Il est à croire que Jeanne D’arc était armée encore du bacinet. Dans l’Inventaire des armes conservées au château d’Amboise[9] est mentionné cet article : « Harnoys de la Pucelle garny de garde-braz, d’une payre de mytons (gantelets), et d’un habillement de teste, où il y a un gorgerin de maille, le bort doré, le dedans de satin cramoisy, doublé de mesme. »

En effet, le camail de mailles n’était attaché qu’au bacinet. La salade et l’armet ne sont jamais accompagnés d’un appendice de mailles, et le dernier exemple que nous venons de donner est déjà une transition entre le bacinet et l’armet.

  1. Manuscr.
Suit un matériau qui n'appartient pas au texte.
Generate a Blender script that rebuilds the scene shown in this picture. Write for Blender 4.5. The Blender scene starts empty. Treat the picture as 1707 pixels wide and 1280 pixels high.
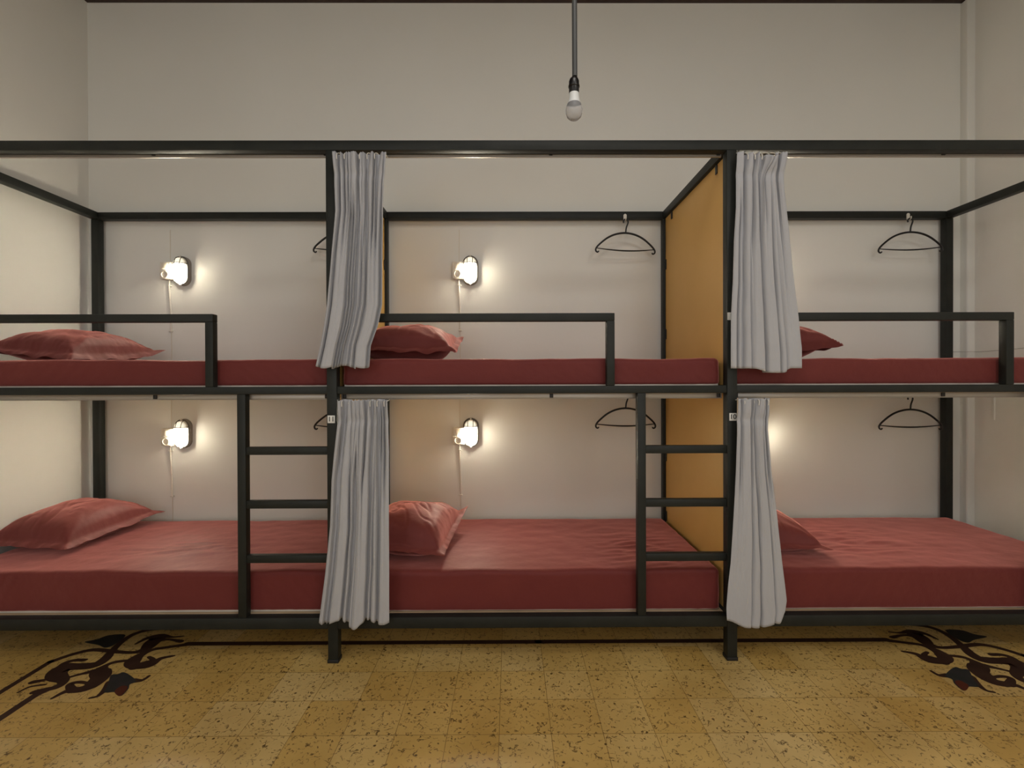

Biblioth. nation., Miroir historial (environ 1300)
  2. Manuscr. Biblioth. nation., Histoire du livre et des articles de saint Louis (1310 environ)
  3. Manuscr. Biblioth. nation, Tite-Live, trad. franç. du trésor du roi Jean.
  4. Manuscr. Biblioth. nation., Lancelot du Lac (1360 environ), miniature de facture italienne.
  5. Musée d’artillerie de Paris
  6. Du musée de Pierrefonds (1390 environ).
  7. Journal du siège d’Orléans (voyez Procès de condamnation et de réhabilitation de Jeanne d’Arc, publ. par J. Quicherat, t. IV, p. 171).
  8. Manuscr. Biblioth. nation., le Livre de Guyron le Courtois, français (1400 à 1410).
  9. Publié par M. Le Roux de Liucy, Biblioth. de l’École des Chartes, 2e série. t. IV, p. 412.